Start of DATA EXCERPT
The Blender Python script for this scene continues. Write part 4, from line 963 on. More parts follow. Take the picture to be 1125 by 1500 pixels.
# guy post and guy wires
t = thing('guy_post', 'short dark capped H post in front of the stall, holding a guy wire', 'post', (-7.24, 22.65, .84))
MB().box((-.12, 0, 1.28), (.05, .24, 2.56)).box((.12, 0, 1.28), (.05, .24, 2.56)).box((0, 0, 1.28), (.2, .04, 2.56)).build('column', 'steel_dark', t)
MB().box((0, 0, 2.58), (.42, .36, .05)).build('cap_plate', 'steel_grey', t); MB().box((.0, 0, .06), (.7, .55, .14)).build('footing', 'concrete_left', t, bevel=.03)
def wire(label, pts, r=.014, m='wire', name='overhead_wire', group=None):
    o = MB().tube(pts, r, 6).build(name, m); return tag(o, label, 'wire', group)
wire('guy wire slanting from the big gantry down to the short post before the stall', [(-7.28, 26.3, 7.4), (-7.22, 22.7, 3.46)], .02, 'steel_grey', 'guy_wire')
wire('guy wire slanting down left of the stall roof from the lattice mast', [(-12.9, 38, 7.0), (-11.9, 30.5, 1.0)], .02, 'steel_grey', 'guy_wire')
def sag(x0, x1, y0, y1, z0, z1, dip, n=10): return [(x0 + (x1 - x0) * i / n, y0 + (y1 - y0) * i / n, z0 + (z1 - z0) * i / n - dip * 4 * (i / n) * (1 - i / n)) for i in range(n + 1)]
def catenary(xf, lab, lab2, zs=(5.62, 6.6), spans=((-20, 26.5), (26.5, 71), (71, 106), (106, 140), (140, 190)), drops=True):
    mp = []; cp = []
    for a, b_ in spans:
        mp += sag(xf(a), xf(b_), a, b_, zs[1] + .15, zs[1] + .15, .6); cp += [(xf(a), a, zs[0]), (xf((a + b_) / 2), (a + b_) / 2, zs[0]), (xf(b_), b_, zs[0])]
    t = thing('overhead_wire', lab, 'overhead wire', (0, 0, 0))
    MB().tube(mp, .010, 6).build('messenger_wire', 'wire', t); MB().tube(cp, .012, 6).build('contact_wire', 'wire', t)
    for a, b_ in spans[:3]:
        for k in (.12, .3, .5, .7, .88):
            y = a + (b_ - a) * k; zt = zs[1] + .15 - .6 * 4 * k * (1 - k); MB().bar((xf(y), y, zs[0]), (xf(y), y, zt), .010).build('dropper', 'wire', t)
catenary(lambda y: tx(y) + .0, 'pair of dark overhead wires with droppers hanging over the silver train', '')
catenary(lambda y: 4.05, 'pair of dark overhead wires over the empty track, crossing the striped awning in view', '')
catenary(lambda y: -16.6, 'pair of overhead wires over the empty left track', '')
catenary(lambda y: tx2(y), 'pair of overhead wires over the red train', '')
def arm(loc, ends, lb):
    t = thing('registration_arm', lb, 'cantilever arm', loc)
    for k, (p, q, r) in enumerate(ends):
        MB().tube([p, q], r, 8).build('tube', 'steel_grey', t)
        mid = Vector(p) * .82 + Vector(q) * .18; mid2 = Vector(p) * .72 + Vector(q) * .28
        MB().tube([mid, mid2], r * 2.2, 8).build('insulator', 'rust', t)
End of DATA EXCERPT
TASK DESCRIPTION: Reproduce all of the data exactly as given.

SOLUTION FOR THIS EXERCISE:
The Blender Python script for this scene continues. Write part 4, from line 963 on. More parts follow. Take the picture to be 1125 by 1500 pixels.
# guy post and guy wires
t = thing('guy_post', 'short dark capped H post in front of the stall, holding a guy wire', 'post', (-7.24, 22.65, .84))
MB().box((-.12, 0, 1.28), (.05, .24, 2.56)).box((.12, 0, 1.28), (.05, .24, 2.56)).box((0, 0, 1.28), (.2, .04, 2.56)).build('column', 'steel_dark', t)
MB().box((0, 0, 2.58), (.42, .36, .05)).build('cap_plate', 'steel_grey', t); MB().box((.0, 0, .06), (.7, .55, .14)).build('footing', 'concrete_left', t, bevel=.03)
def wire(label, pts, r=.014, m='wire', name='overhead_wire', group=None):
    o = MB().tube(pts, r, 6).build(name, m); return tag(o, label, 'wire', group)
wire('guy wire slanting from the big gantry down to the short post before the stall', [(-7.28, 26.3, 7.4), (-7.22, 22.7, 3.46)], .02, 'steel_grey', 'guy_wire')
wire('guy wire slanting down left of the stall roof from the lattice mast', [(-12.9, 38, 7.0), (-11.9, 30.5, 1.0)], .02, 'steel_grey', 'guy_wire')
def sag(x0, x1, y0, y1, z0, z1, dip, n=10): return [(x0 + (x1 - x0) * i / n, y0 + (y1 - y0) * i / n, z0 + (z1 - z0) * i / n - dip * 4 * (i / n) * (1 - i / n)) for i in range(n + 1)]
def catenary(xf, lab, lab2, zs=(5.62, 6.6), spans=((-20, 26.5), (26.5, 71), (71, 106), (106, 140), (140, 190)), drops=True):
    mp = []; cp = []
    for a, b_ in spans:
        mp += sag(xf(a), xf(b_), a, b_, zs[1] + .15, zs[1] + .15, .6); cp += [(xf(a), a, zs[0]), (xf((a + b_) / 2), (a + b_) / 2, zs[0]), (xf(b_), b_, zs[0])]
    t = thing('overhead_wire', lab, 'overhead wire', (0, 0, 0))
    MB().tube(mp, .010, 6).build('messenger_wire', 'wire', t); MB().tube(cp, .012, 6).build('contact_wire', 'wire', t)
    for a, b_ in spans[:3]:
        for k in (.12, .3, .5, .7, .88):
            y = a + (b_ - a) * k; zt = zs[1] + .15 - .6 * 4 * k * (1 - k); MB().bar((xf(y), y, zs[0]), (xf(y), y, zt), .010).build('dropper', 'wire', t)
catenary(lambda y: tx(y) + .0, 'pair of dark overhead wires with droppers hanging over the silver train', '')
catenary(lambda y: 4.05, 'pair of dark overhead wires over the empty track, crossing the striped awning in view', '')
catenary(lambda y: -16.6, 'pair of overhead wires over the empty left track', '')
catenary(lambda y: tx2(y), 'pair of overhead wires over the red train', '')
def arm(loc, ends, lb):
    t = thing('registration_arm', lb, 'cantilever arm', loc)
    for k, (p, q, r) in enumerate(ends):
        MB().tube([p, q], r, 8).build('tube', 'steel_grey', t)
        mid = Vector(p) * .82 + Vector(q) * .18; mid2 = Vector(p) * .72 + Vector(q) * .28
        MB().tube([mid, mid2], r * 2.2, 8).build('insulator', 'rust', t)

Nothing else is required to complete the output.